A 19-year-old University of Chicago student accused of leaking the secrets of DirectTV's most advanced anti-piracy technology to hacker websites has agreed to plead guilty to violating the rarely used 1996 Economic Espionage Act. Igor Serebryany is scheduled to appear Monday in federal court in Los Angeles to enter a guilty plea, as part of a plea agreement reached between defense attorneys and prosecutors last week, lawyers for both sides confirmed Wednesday. The plea deal does not stipulate a sentence, which will be governed by federal guidelines, according to the prosecutor in the case.
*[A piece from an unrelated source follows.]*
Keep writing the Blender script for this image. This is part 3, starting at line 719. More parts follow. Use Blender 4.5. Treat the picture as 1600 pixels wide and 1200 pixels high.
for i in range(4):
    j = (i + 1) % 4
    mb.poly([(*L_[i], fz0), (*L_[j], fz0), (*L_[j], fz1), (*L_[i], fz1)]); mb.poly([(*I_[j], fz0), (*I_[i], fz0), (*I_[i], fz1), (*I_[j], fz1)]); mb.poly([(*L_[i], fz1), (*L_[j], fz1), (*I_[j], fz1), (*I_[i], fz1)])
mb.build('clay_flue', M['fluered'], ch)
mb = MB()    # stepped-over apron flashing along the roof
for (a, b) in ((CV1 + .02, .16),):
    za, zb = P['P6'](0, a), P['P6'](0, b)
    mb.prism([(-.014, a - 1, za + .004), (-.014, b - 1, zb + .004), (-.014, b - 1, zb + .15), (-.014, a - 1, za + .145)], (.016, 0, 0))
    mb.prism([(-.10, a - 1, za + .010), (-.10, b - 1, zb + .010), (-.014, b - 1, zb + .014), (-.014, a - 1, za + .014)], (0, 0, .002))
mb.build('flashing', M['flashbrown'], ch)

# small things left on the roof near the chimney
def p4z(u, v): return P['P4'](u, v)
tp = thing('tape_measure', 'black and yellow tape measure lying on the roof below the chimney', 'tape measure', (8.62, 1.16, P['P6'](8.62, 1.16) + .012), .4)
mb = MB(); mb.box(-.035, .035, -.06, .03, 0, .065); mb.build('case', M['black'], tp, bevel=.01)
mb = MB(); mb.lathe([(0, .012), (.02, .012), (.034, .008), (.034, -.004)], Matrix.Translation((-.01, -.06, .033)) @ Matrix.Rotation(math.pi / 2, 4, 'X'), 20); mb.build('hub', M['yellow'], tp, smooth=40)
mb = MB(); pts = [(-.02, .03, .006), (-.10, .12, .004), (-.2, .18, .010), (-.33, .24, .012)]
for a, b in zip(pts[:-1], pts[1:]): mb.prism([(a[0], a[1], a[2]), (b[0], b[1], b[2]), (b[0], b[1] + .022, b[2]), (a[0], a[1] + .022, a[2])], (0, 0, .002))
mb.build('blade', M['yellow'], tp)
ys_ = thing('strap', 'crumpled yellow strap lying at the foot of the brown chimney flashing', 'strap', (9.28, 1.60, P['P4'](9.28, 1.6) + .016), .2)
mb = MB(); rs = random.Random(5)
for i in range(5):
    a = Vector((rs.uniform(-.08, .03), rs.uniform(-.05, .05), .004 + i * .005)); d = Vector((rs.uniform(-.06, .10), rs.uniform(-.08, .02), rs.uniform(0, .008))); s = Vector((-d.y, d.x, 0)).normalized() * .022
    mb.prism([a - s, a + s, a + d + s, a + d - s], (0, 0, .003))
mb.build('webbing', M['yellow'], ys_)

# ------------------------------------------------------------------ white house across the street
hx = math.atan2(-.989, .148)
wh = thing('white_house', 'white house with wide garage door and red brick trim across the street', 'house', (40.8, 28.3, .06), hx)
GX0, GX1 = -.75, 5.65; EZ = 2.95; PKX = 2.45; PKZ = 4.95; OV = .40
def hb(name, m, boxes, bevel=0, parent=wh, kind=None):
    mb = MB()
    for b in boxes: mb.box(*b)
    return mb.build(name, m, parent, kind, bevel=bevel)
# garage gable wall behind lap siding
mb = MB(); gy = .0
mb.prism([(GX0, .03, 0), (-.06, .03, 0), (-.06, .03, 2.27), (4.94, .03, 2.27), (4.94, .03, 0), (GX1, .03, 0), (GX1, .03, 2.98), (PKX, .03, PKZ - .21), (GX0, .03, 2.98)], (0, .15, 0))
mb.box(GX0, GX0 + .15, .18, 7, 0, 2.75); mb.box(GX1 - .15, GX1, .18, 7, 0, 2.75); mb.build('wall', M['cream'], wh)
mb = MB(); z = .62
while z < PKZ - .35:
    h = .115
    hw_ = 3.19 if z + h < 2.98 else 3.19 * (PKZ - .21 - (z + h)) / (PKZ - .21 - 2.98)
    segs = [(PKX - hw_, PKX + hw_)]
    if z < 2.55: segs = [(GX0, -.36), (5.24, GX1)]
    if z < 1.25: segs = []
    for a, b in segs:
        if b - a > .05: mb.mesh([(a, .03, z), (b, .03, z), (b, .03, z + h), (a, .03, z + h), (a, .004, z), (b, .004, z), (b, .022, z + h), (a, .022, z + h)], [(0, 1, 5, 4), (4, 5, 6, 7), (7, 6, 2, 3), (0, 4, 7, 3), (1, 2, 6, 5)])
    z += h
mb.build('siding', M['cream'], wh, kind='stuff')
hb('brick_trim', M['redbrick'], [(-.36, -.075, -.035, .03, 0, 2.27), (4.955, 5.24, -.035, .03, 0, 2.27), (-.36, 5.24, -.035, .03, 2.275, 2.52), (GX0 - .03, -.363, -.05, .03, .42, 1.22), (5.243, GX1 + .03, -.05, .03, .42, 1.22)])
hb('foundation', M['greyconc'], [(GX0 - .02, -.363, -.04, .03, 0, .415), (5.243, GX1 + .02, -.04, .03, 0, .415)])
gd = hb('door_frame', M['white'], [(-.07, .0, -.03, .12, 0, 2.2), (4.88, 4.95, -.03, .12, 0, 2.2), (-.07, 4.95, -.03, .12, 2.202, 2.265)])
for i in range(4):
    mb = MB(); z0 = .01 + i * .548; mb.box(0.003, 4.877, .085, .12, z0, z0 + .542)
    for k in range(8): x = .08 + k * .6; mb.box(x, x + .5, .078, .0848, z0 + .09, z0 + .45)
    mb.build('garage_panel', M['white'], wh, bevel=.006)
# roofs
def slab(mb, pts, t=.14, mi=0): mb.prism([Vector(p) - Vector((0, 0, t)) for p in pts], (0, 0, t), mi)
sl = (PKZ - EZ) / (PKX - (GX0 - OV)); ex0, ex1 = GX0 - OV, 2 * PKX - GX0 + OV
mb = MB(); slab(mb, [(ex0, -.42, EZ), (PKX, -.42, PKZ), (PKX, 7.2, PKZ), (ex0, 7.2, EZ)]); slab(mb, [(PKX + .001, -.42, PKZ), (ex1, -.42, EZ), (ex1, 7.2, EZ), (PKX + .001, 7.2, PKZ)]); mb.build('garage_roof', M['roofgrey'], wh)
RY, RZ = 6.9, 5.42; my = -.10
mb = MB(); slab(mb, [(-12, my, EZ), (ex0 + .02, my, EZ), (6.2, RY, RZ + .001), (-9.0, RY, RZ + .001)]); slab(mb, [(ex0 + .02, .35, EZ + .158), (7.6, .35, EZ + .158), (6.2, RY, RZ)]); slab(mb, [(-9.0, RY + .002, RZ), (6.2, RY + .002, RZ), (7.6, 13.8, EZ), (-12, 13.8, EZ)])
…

Passed to meet the perceived threat of foreign espionage against American companies, the Economic Espionage Act carries harsh penalties for stealing trade secrets for personal financial gain, or for a third party's economic benefit. For the first five years of its existence the law could only be used with approval from the Justice Department in Washington -- a limitation that was lifted in March, 2002. Unlike most defendants charged under the act, Serebryany is not accused of having a personal financial motive -- the student was not himself a satellite TV pirate, and he gave the secrets away for free. Even with a plea agreement in place, that the powerful law was leveled against the teen doesn't sit well with Serebryany's defense lawyers. "We have some problems with the fact that this was filed," says Kiana Sloan-Hillier, one of Serebryany's attorneys. "Clearly, it was not [meant] to be used carelessly."

"It's the crime of stealing trade secrets, so it's properly used when trade secrets are stolen," counters prosecutor James Spertus. "I imagine most people who steal get paid for it, or somehow profit by it... but it's the theft that's the crime. There's no more appropriate statute to use in this case."